Monday, March 28, 2011

Buffy S7E2 Bee Queef Poo

In which a big evil carnivorous worm is burrowing tunnels just below the surface of Schumpeterdale so Buffy tricks them into burrowing right off the side of a cliff causing the giant man eating slugs to plummet to the ground and explode in a big mess of alien bug guts.

Interesting music selection as Buffy dreams of future Buffy, meaning she has pink hair and a techno theme song instead of rock n roll. They’ve certainly played far worse music in that dumb club Bronzer. We haven’t seen that dumb fucking place in a while, thankfully.

Spike really needs to get his shit together, he’s starting to look like that guy from the Blue Lagoon, on whose set Brooke Shields was known to have farted. And just as I get done typing that he shows up with a new haircut and fresh duds. And he makes an alliance with Buffy so the actor can stay employed even though there is no reason for his character to be around and hasn’t for the last 3 seasons.

Donn is naturally sceptical and warns Spike that if he ever does anything to her sister one day after he falls asleep he’s going to wake up dead. DEAD. Also, I would like some ICE CREAM.

So the evil Tremors looking bug thing is shown for the first time, and it really does look like the things from Tremors. How has no one brought up that movie yet. Also, Anya is brunette again and is SUPER HOT. WANT TO TOUCH THE HEINIE. Anya created the worm monster because she’s back to her demoning ways. Then spike punches her in the face for something. Then Buffy and Spike all start wailing on each other while terrible music plays in the background, which is fitting since theyre back at the dumb ass Bronze club.

Before the fight, new girl points out how everyone on this show has slept together and then Xander and Spike give each other suggestive glances. HAHA, they are two gay men, which I’ve known all along. New girl’s ex-boyfriend was turned into the worm monster by Anya, FYI.

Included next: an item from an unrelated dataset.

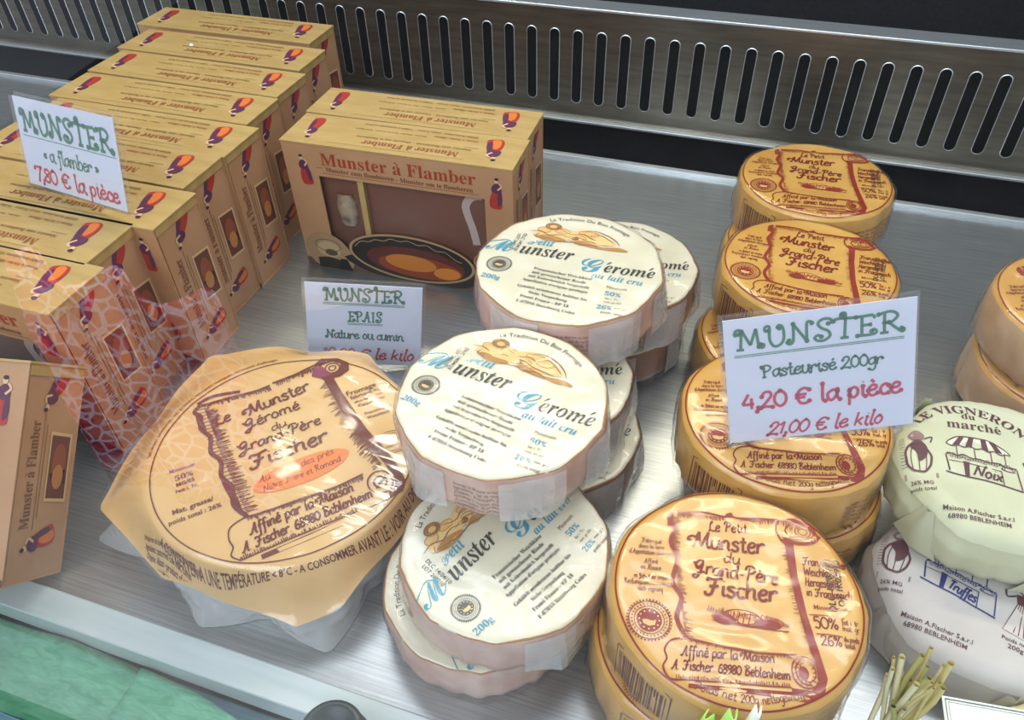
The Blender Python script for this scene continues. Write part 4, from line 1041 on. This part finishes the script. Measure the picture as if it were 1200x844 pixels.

So Spike is completely insane now and portending the apocalypse. Oooooh, scawee. I guess vampires getting their souls back makes them go coo-coo. So while Spike does have his soul again, it’s safe to say HIS SOUL STILL BURNS. Literally. It makes the crucifix he leans on start smoking.

I’m not really sure what was going on with that ending but either way I’m going to go get ice cream now. Yea ice cream!